Written task: Please write out the material that follows, exactly as it stands.

[start of Source data]

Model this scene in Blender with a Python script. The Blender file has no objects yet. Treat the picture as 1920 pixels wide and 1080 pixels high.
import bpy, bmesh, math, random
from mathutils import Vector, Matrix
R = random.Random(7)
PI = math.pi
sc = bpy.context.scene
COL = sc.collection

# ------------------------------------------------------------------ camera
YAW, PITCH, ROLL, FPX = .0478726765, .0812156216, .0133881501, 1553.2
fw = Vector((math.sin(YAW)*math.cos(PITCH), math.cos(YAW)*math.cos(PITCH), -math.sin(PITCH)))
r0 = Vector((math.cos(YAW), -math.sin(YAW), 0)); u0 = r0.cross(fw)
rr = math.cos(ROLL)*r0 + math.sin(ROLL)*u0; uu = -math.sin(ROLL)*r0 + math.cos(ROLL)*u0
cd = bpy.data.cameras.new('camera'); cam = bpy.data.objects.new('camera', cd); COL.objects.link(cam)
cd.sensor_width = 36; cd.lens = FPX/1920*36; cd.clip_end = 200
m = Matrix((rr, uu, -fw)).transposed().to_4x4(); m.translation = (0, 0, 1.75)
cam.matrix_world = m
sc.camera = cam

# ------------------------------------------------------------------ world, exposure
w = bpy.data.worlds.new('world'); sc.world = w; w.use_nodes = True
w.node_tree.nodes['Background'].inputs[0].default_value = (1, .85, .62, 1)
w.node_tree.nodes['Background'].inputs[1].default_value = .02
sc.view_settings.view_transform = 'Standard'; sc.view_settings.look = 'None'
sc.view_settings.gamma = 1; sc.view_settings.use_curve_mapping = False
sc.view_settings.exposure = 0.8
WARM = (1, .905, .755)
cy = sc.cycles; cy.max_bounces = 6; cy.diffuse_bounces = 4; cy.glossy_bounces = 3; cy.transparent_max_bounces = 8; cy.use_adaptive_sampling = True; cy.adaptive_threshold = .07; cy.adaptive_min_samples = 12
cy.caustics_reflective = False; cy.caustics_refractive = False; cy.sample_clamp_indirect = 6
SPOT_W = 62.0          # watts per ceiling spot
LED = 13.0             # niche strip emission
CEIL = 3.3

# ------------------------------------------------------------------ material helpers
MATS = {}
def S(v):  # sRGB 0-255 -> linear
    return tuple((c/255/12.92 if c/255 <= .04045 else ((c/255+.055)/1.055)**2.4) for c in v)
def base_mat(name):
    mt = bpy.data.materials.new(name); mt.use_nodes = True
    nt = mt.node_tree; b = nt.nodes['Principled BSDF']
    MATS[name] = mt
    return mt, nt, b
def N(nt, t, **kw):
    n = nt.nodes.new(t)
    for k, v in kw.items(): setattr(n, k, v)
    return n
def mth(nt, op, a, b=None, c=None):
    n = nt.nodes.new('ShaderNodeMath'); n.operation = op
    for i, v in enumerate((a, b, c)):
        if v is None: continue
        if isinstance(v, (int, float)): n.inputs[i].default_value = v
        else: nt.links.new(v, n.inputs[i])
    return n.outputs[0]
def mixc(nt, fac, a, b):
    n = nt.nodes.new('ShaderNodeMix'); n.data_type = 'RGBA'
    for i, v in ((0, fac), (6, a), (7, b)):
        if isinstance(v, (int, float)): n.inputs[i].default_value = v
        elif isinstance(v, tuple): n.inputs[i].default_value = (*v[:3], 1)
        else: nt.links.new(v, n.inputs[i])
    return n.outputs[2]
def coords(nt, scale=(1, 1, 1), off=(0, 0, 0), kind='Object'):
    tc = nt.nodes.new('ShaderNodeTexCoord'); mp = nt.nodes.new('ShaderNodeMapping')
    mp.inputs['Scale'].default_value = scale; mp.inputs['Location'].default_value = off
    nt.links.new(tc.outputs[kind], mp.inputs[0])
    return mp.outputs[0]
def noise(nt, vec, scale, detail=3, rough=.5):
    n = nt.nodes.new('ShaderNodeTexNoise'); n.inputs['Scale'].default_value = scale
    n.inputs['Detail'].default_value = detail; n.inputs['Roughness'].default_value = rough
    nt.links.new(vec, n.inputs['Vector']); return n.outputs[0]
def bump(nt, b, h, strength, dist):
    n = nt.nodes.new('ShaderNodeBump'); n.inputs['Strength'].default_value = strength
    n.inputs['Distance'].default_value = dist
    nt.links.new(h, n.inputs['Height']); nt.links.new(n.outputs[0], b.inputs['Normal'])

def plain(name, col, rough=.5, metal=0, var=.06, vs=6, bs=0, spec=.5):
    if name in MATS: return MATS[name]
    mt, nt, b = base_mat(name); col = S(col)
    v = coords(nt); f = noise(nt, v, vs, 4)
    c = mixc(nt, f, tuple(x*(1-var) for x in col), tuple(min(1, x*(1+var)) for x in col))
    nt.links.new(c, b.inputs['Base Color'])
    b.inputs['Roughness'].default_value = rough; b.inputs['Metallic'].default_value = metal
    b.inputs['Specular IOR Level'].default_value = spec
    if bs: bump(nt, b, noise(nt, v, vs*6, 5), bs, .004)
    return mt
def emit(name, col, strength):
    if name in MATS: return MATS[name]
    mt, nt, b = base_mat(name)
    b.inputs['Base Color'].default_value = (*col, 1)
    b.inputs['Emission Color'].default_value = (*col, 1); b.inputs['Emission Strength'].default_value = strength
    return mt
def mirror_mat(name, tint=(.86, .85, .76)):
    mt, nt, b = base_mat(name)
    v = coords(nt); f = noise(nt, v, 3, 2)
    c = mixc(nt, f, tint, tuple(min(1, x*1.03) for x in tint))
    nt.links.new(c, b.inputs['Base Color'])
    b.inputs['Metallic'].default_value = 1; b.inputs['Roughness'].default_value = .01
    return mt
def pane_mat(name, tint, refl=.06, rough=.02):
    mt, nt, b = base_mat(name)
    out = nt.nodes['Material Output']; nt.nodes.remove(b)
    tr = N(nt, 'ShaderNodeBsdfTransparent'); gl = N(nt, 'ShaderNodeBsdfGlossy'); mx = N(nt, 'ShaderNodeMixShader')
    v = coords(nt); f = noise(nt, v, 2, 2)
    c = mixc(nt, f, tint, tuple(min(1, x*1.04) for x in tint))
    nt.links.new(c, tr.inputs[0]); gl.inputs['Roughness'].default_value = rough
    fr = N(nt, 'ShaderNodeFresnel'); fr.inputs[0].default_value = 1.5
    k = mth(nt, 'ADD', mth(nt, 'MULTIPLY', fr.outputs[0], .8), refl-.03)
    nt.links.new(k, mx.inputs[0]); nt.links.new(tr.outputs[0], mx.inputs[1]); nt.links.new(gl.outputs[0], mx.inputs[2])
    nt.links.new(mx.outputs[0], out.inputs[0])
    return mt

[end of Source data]

Answer to the problem:
Model this scene in Blender with a Python script. The Blender file has no objects yet. Treat the picture as 1920 pixels wide and 1080 pixels high.
import bpy, bmesh, math, random
from mathutils import Vector, Matrix
R = random.Random(7)
PI = math.pi
sc = bpy.context.scene
COL = sc.collection

# ------------------------------------------------------------------ camera
YAW, PITCH, ROLL, FPX = .0478726765, .0812156216, .0133881501, 1553.2
fw = Vector((math.sin(YAW)*math.cos(PITCH), math.cos(YAW)*math.cos(PITCH), -math.sin(PITCH)))
r0 = Vector((math.cos(YAW), -math.sin(YAW), 0)); u0 = r0.cross(fw)
rr = math.cos(ROLL)*r0 + math.sin(ROLL)*u0; uu = -math.sin(ROLL)*r0 + math.cos(ROLL)*u0
cd = bpy.data.cameras.new('camera'); cam = bpy.data.objects.new('camera', cd); COL.objects.link(cam)
cd.sensor_width = 36; cd.lens = FPX/1920*36; cd.clip_end = 200
m = Matrix((rr, uu, -fw)).transposed().to_4x4(); m.translation = (0, 0, 1.75)
cam.matrix_world = m
sc.camera = cam

# ------------------------------------------------------------------ world, exposure
w = bpy.data.worlds.new('world'); sc.world = w; w.use_nodes = True
w.node_tree.nodes['Background'].inputs[0].default_value = (1, .85, .62, 1)
w.node_tree.nodes['Background'].inputs[1].default_value = .02
sc.view_settings.view_transform = 'Standard'; sc.view_settings.look = 'None'
sc.view_settings.gamma = 1; sc.view_settings.use_curve_mapping = False
sc.view_settings.exposure = 0.8
WARM = (1, .905, .755)
cy = sc.cycles; cy.max_bounces = 6; cy.diffuse_bounces = 4; cy.glossy_bounces = 3; cy.transparent_max_bounces = 8; cy.use_adaptive_sampling = True; cy.adaptive_threshold = .07; cy.adaptive_min_samples = 12
cy.caustics_reflective = False; cy.caustics_refractive = False; cy.sample_clamp_indirect = 6
SPOT_W = 62.0          # watts per ceiling spot
LED = 13.0             # niche strip emission
CEIL = 3.3

# ------------------------------------------------------------------ material helpers
MATS = {}
def S(v):  # sRGB 0-255 -> linear
    return tuple((c/255/12.92 if c/255 <= .04045 else ((c/255+.055)/1.055)**2.4) for c in v)
def base_mat(name):
    mt = bpy.data.materials.new(name); mt.use_nodes = True
    nt = mt.node_tree; b = nt.nodes['Principled BSDF']
    MATS[name] = mt
    return mt, nt, b
def N(nt, t, **kw):
    n = nt.nodes.new(t)
    for k, v in kw.items(): setattr(n, k, v)
    return n
def mth(nt, op, a, b=None, c=None):
    n = nt.nodes.new('ShaderNodeMath'); n.operation = op
    for i, v in enumerate((a, b, c)):
        if v is None: continue
        if isinstance(v, (int, float)): n.inputs[i].default_value = v
        else: nt.links.new(v, n.inputs[i])
    return n.outputs[0]
def mixc(nt, fac, a, b):
    n = nt.nodes.new('ShaderNodeMix'); n.data_type = 'RGBA'
    for i, v in ((0, fac), (6, a), (7, b)):
        if isinstance(v, (int, float)): n.inputs[i].default_value = v
        elif isinstance(v, tuple): n.inputs[i].default_value = (*v[:3], 1)
        else: nt.links.new(v, n.inputs[i])
    return n.outputs[2]
def coords(nt, scale=(1, 1, 1), off=(0, 0, 0), kind='Object'):
    tc = nt.nodes.new('ShaderNodeTexCoord'); mp = nt.nodes.new('ShaderNodeMapping')
    mp.inputs['Scale'].default_value = scale; mp.inputs['Location'].default_value = off
    nt.links.new(tc.outputs[kind], mp.inputs[0])
    return mp.outputs[0]
def noise(nt, vec, scale, detail=3, rough=.5):
    n = nt.nodes.new('ShaderNodeTexNoise'); n.inputs['Scale'].default_value = scale
    n.inputs['Detail'].default_value = detail; n.inputs['Roughness'].default_value = rough
    nt.links.new(vec, n.inputs['Vector']); return n.outputs[0]
def bump(nt, b, h, strength, dist):
    n = nt.nodes.new('ShaderNodeBump'); n.inputs['Strength'].default_value = strength
    n.inputs['Distance'].default_value = dist
    nt.links.new(h, n.inputs['Height']); nt.links.new(n.outputs[0], b.inputs['Normal'])

def plain(name, col, rough=.5, metal=0, var=.06, vs=6, bs=0, spec=.5):
    if name in MATS: return MATS[name]
    mt, nt, b = base_mat(name); col = S(col)
    v = coords(nt); f = noise(nt, v, vs, 4)
    c = mixc(nt, f, tuple(x*(1-var) for x in col), tuple(min(1, x*(1+var)) for x in col))
    nt.links.new(c, b.inputs['Base Color'])
    b.inputs['Roughness'].default_value = rough; b.inputs['Metallic'].default_value = metal
    b.inputs['Specular IOR Level'].default_value = spec
    if bs: bump(nt, b, noise(nt, v, vs*6, 5), bs, .004)
    return mt
def emit(name, col, strength):
    if name in MATS: return MATS[name]
    mt, nt, b = base_mat(name)
    b.inputs['Base Color'].default_value = (*col, 1)
    b.inputs['Emission Color'].default_value = (*col, 1); b.inputs['Emission Strength'].default_value = strength
    return mt
def mirror_mat(name, tint=(.86, .85, .76)):
    mt, nt, b = base_mat(name)
    v = coords(nt); f = noise(nt, v, 3, 2)
    c = mixc(nt, f, tint, tuple(min(1, x*1.03) for x in tint))
    nt.links.new(c, b.inputs['Base Color'])
    b.inputs['Metallic'].default_value = 1; b.inputs['Roughness'].default_value = .01
    return mt
def pane_mat(name, tint, refl=.06, rough=.02):
    mt, nt, b = base_mat(name)
    out = nt.nodes['Material Output']; nt.nodes.remove(b)
    tr = N(nt, 'ShaderNodeBsdfTransparent'); gl = N(nt, 'ShaderNodeBsdfGlossy'); mx = N(nt, 'ShaderNodeMixShader')
    v = coords(nt); f = noise(nt, v, 2, 2)
    c = mixc(nt, f, tint, tuple(min(1, x*1.04) for x in tint))
    nt.links.new(c, tr.inputs[0]); gl.inputs['Roughness'].default_value = rough
    fr = N(nt, 'ShaderNodeFresnel'); fr.inputs[0].default_value = 1.5
    k = mth(nt, 'ADD', mth(nt, 'MULTIPLY', fr.outputs[0], .8), refl-.03)
    nt.links.new(k, mx.inputs[0]); nt.links.new(tr.outputs[0], mx.inputs[1]); nt.links.new(gl.outputs[0], mx.inputs[2])
    nt.links.new(mx.outputs[0], out.inputs[0])
    return mt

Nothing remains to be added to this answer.